◆ WRITTEN REQUEST ◆
Beginning with the first line of the data below, extract each line up to and including the one containing "from mathutils.geometry import". Copy them exactly and add nothing.
═══ DATA EXCERPT ═══
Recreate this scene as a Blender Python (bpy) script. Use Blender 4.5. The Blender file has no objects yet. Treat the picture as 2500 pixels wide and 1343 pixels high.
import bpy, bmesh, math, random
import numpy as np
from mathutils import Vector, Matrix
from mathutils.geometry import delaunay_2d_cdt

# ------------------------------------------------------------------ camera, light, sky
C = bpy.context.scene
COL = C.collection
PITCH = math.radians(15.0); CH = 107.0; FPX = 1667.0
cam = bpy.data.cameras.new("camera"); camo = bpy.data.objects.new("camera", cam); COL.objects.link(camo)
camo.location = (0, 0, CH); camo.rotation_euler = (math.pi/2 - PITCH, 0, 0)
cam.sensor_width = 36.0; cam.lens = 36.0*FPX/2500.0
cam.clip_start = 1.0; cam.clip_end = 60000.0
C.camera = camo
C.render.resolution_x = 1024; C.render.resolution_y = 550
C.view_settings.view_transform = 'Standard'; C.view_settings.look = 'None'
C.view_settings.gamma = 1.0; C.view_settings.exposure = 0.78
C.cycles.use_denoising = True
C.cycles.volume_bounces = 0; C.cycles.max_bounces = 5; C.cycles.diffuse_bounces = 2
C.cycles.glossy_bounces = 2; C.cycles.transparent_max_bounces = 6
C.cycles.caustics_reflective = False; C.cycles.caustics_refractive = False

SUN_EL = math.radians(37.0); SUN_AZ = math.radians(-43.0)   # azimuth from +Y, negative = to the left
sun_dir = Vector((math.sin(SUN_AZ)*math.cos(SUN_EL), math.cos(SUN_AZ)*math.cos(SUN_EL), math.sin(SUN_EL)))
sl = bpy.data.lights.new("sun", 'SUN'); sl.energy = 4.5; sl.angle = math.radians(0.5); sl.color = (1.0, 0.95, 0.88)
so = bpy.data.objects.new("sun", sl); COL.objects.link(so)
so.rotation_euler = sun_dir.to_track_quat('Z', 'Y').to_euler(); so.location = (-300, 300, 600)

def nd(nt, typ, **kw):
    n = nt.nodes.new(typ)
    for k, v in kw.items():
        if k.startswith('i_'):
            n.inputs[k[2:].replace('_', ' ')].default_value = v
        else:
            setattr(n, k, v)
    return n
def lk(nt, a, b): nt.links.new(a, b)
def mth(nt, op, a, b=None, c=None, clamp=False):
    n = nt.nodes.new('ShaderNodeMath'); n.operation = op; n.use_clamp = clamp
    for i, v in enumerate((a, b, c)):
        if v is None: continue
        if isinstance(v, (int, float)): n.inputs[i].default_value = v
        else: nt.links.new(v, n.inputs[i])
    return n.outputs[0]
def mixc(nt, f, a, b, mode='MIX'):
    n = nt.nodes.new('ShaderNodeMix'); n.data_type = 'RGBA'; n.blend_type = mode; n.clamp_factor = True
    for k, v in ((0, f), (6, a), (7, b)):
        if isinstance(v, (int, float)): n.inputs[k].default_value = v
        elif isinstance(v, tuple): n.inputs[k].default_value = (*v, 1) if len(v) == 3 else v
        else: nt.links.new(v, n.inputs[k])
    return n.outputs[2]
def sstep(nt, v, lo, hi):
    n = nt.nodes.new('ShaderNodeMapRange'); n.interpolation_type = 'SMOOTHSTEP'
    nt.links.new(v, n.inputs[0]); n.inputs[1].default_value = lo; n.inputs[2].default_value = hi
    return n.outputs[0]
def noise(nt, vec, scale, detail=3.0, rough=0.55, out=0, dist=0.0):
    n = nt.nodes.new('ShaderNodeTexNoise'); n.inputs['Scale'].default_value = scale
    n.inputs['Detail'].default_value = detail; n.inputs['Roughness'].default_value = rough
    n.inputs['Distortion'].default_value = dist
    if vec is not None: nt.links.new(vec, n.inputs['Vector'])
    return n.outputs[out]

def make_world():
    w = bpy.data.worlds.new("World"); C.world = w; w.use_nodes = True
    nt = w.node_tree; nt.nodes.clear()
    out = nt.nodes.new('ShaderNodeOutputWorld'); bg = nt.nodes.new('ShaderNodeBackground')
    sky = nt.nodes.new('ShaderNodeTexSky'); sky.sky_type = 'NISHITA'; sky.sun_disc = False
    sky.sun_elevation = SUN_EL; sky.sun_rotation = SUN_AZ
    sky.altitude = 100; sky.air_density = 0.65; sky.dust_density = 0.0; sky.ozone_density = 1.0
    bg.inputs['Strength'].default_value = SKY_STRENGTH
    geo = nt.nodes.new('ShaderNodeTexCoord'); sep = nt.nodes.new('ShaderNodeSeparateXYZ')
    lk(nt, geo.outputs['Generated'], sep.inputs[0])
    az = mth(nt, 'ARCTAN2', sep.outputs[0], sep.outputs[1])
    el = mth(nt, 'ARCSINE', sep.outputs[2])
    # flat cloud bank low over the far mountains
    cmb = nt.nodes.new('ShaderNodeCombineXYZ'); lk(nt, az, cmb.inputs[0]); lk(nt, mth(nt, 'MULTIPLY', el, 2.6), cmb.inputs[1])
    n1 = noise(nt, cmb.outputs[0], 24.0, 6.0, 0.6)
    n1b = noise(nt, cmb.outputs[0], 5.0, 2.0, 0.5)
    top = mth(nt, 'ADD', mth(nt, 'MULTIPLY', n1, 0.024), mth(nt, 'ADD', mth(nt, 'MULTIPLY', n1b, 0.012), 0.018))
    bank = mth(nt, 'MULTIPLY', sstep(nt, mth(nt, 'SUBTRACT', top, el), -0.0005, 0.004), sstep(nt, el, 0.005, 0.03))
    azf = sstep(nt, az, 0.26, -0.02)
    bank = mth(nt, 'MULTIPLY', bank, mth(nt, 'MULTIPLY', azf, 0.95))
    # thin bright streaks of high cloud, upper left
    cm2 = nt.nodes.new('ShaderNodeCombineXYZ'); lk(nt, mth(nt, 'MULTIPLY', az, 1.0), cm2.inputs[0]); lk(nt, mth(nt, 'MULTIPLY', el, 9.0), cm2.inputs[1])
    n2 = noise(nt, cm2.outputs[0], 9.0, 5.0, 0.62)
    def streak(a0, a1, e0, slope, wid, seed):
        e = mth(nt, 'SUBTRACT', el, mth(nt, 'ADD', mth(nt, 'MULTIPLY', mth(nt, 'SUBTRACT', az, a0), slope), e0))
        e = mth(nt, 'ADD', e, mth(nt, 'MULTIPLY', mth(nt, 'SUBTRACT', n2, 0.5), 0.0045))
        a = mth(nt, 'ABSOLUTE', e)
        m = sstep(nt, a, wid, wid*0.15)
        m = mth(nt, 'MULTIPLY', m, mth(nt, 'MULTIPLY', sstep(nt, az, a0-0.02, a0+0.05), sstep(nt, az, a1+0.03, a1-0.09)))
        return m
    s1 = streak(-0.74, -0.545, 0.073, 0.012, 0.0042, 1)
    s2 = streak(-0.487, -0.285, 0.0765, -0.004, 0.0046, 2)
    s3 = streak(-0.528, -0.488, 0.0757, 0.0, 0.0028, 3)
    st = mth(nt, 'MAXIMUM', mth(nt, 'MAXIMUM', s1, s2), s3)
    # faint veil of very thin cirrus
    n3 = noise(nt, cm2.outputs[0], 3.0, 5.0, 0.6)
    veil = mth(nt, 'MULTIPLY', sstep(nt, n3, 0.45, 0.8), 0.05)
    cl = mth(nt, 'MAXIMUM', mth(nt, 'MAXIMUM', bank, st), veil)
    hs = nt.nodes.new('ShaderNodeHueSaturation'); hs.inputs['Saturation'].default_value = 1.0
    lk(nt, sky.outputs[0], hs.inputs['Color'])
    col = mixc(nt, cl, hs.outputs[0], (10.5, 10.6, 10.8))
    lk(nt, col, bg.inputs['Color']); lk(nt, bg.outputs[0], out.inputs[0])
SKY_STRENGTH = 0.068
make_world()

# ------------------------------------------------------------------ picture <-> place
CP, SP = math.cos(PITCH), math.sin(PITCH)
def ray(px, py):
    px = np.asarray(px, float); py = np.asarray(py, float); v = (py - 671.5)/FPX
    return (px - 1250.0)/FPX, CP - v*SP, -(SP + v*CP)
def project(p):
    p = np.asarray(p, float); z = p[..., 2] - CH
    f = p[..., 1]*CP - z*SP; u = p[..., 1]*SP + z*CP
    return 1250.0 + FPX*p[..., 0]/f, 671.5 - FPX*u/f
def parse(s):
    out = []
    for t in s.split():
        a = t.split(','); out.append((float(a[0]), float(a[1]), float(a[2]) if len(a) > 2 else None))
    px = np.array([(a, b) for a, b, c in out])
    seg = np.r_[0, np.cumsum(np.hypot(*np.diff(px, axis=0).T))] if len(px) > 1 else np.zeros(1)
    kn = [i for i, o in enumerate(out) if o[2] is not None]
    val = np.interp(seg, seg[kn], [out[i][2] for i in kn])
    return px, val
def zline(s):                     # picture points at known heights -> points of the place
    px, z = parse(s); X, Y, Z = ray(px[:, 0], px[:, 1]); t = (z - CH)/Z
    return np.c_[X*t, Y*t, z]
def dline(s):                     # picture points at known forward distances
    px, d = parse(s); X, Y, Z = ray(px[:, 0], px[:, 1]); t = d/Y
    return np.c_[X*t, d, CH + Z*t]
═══
◆ RESPONSE BELOW ◆
Recreate this scene as a Blender Python (bpy) script. Use Blender 4.5. The Blender file has no objects yet. Treat the picture as 2500 pixels wide and 1343 pixels high.
import bpy, bmesh, math, random
import numpy as np
from mathutils import Vector, Matrix
from mathutils.geometry import delaunay_2d_cdt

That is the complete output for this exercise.